Among our respondents, the consumer goods segment appears to have more small companies (< 20 employees) than other markets.

Equipment benchmark

It is abundantly clear from our data that smaller companies tend to have more old equipment (see chart “Smaller companies have more old equipment”). There also seems to be a directional shift in the data; more respondents say that a higher proportion of their equipment is more than five years old. In the 2003 survey, 18% said 0-30% of their machinery was less than five years old. This year, 13% fall into that category. In 2003, only 42% claimed more than 75% of their machinery was more than five years old. Now, that number is 48%.

Coupled with that trend is the fact that buying intentions are lower this year than last (see table “Buying intentions”). Only 43% of respondents intend to buy a new injection molding machine this year, compared with 48% last year. On the positive side, the statements of intent to buy seem to be fairly accurate. Almost 48% intended to buy in 2003; this year, 48% responded that they did buy new machines last year.

The probability that a company will invest in new machinery seems to correlate to company size. So the best chance for of a machinery sale lies with larger companies, preferably those serving the automotive sector. Buying intentions are less among the smaller companies surveyed.
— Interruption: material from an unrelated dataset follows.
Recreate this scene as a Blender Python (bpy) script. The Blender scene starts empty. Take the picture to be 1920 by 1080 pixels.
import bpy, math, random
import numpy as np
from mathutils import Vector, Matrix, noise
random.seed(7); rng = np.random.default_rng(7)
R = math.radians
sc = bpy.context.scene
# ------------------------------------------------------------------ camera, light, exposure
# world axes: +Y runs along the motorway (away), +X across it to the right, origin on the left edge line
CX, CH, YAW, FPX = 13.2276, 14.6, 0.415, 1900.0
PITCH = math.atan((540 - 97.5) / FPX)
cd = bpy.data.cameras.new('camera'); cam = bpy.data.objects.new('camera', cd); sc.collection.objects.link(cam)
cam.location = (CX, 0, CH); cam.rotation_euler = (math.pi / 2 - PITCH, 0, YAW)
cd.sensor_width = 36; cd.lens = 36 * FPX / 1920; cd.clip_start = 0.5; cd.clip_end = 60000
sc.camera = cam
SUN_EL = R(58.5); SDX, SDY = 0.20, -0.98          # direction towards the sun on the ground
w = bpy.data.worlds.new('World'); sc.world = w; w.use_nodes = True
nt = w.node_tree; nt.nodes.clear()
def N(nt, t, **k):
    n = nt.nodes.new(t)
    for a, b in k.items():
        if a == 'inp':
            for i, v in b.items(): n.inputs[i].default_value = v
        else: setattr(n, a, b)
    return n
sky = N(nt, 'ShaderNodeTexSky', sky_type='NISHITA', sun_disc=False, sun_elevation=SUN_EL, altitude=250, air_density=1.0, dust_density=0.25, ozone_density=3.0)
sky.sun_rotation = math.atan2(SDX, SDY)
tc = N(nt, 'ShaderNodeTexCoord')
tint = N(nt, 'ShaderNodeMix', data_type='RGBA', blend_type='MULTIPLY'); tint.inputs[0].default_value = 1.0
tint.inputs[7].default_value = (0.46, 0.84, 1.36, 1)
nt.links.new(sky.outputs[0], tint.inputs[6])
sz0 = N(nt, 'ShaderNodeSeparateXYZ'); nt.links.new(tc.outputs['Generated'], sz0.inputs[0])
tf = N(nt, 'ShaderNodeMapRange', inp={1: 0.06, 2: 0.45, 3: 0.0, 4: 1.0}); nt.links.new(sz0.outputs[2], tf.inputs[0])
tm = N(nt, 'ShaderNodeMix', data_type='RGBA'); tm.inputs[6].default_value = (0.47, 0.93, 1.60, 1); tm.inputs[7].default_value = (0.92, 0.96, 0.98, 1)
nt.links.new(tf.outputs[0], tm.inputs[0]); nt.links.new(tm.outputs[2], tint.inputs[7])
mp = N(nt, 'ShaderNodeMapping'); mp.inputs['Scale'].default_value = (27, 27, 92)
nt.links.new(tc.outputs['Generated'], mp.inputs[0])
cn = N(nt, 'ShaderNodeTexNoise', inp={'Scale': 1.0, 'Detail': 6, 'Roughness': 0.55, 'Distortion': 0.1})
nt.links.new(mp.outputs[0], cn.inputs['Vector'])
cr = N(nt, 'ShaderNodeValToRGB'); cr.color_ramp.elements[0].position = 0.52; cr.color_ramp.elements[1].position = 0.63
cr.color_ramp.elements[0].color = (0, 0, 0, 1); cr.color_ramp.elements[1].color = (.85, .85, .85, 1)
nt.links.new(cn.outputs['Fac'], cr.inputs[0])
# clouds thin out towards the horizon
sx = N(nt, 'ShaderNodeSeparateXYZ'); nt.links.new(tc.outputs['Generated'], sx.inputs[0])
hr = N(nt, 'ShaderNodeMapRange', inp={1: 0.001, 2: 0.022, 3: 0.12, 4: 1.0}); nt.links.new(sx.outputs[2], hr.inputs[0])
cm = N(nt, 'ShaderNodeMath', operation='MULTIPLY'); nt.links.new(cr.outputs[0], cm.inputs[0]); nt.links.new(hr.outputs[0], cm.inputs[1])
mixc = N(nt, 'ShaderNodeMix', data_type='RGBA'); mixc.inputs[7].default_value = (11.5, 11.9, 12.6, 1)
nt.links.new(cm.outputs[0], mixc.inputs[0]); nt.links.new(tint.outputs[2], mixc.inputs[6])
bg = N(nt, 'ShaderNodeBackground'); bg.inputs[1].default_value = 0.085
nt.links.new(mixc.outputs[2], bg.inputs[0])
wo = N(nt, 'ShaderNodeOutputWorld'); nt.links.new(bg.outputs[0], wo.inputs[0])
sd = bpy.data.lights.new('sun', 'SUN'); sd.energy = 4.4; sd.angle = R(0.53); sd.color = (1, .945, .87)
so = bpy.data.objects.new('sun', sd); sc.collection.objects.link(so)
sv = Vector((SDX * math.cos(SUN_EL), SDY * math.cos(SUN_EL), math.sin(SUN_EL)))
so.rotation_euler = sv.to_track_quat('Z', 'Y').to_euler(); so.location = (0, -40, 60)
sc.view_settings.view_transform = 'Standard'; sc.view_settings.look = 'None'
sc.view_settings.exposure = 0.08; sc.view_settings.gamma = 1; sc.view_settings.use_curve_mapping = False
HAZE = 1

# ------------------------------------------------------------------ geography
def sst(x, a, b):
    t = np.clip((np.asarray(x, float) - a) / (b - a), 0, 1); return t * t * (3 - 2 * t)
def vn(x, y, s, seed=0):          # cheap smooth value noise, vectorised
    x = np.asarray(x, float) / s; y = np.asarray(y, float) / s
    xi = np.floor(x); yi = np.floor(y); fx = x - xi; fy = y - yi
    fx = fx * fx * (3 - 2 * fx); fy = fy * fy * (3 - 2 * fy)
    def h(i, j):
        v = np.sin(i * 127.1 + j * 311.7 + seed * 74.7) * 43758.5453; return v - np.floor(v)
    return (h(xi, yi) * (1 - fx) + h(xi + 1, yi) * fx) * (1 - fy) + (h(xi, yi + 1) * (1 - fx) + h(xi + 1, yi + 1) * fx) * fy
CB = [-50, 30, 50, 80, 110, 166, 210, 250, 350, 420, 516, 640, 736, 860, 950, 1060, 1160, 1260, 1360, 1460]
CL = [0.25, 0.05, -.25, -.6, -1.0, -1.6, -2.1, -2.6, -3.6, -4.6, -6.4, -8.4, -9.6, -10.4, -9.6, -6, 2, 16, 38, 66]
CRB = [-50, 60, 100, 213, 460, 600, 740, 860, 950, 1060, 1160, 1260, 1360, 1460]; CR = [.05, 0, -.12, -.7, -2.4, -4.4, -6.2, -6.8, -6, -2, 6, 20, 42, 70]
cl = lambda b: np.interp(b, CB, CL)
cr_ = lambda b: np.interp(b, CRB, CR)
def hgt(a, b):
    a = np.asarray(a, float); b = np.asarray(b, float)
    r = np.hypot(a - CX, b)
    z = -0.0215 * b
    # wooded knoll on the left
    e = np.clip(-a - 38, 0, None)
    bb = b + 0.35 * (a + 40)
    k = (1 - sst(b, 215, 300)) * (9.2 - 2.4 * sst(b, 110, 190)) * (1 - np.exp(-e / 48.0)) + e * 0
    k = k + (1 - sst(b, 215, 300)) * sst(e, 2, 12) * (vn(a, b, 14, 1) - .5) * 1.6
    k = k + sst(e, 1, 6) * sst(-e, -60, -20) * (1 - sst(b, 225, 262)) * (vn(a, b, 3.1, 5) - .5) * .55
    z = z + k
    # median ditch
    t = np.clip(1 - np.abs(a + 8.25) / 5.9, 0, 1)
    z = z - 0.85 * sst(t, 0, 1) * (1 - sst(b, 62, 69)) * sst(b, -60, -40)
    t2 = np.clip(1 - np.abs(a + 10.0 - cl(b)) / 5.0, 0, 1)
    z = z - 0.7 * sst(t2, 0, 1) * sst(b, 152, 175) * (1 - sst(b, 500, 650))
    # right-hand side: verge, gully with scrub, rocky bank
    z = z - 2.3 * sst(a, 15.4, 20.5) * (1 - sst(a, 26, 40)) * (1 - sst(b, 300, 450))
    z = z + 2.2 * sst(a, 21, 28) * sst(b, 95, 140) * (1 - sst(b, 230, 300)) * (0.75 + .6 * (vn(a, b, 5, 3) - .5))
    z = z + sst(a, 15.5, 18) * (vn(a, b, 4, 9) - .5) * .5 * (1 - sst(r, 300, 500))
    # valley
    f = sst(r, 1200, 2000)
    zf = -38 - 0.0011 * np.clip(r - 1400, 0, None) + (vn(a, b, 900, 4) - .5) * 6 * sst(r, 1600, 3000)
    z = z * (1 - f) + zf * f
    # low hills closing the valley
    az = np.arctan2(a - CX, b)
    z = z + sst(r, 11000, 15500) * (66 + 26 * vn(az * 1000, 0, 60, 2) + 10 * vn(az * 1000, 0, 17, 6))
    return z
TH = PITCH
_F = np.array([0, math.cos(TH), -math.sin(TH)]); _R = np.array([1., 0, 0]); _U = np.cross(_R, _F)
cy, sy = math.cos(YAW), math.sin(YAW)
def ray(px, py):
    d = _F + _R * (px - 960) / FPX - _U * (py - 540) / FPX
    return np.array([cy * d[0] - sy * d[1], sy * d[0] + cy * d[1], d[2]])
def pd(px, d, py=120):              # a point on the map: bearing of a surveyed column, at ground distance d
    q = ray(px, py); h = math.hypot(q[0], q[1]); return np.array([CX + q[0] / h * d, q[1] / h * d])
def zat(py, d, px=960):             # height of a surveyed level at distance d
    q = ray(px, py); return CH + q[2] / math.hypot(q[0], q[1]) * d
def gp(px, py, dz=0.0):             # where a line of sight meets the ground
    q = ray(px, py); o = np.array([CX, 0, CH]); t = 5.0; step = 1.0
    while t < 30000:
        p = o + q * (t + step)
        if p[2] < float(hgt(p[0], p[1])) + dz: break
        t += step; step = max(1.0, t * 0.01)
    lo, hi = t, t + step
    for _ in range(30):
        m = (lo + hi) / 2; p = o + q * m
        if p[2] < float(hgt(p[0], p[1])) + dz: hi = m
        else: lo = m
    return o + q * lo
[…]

By asking respondents how many machines they have of each size, we are able to get an impression of the relative popularity of the various sizes, at least within our sample. Small and mid-tonnage machines (to 750 tons) are the most prevalent, accounting for 90% of the reported sample (see chart “Size of machinery”, page 21).

Business benchmark

Responses concerning machine utilization during 2003 indicate a slightly slower year than 2002 (see chart “Utilization rate”). More respondents are in the 70-79% category (24.8% in 2003 vs. 16.5% in 2002) and fewer respondents fall into the 80-89% category (17.7% in 2003 vs. 25.9% in 2002).

The data collected on resin consumption and revenue covered a wide range of values, so it seemed best to present the median value, the highest value and the lowest (see tables “Resin consumption”, page 19, and “Revenue”, page 15). The median represents the midpoint of all responses in that category, thus there are an equal number of responses above and below the median value. The median value is generally considered more reflective of reality than an average value when the data are so widely spread.

Likely due to the high-volume nature of the parts, the packaging market emerges as the highest consumer of resin.

Revenue data are presented by plant size so that readers can more accurately benchmark their own position.

Looking at the data on adoption of ISO 9000 as a quality standard, it is evident that not all markets require this certification (see chart “Adoption of quality standards”). Adoption among automotive suppliers is almost universal, while it is less so in other markets, such as packaging. One underlying reason may be that other segments have their own standards and certifications.

Management benchmark

Perhaps it’s the increased competition, or perhaps shops are able to manage better when they’re not running at 110% as they were in the late ’90s. Whatever the reason, this year’s respondents are showing a slightly higher level of service capabilities, and a slightly higher implementation of policies and programs for non-production functions, such as training, safety, preventive maintenance, etc.

While year-to-year comparisons show only slight deviations, comparing policies in 2004 with those reported in 1998 shows some significant differences (see chart “Formal policies”, page 19). Programs for recycling and waste management are more prevalent now, and so are safety programs.

Training and R&D expenses, which can be considered investments in the future of the company, are fairly similar to last year’s figures. The majority of respondents (68%) are planning to invest 1% or 2% of their 2004 budget in training. Thirteen percent will not invest in training at all. For R&D, a significant number of respondents (34%) have budgeted 4% or more. Nineteen percent will invest nothing, and 38% will spend 1% to 2%.

Regarding reject rate, more smaller and mid-sized shops than larger shops claim a reject rate of 2% or less (see chart “Reject rate”).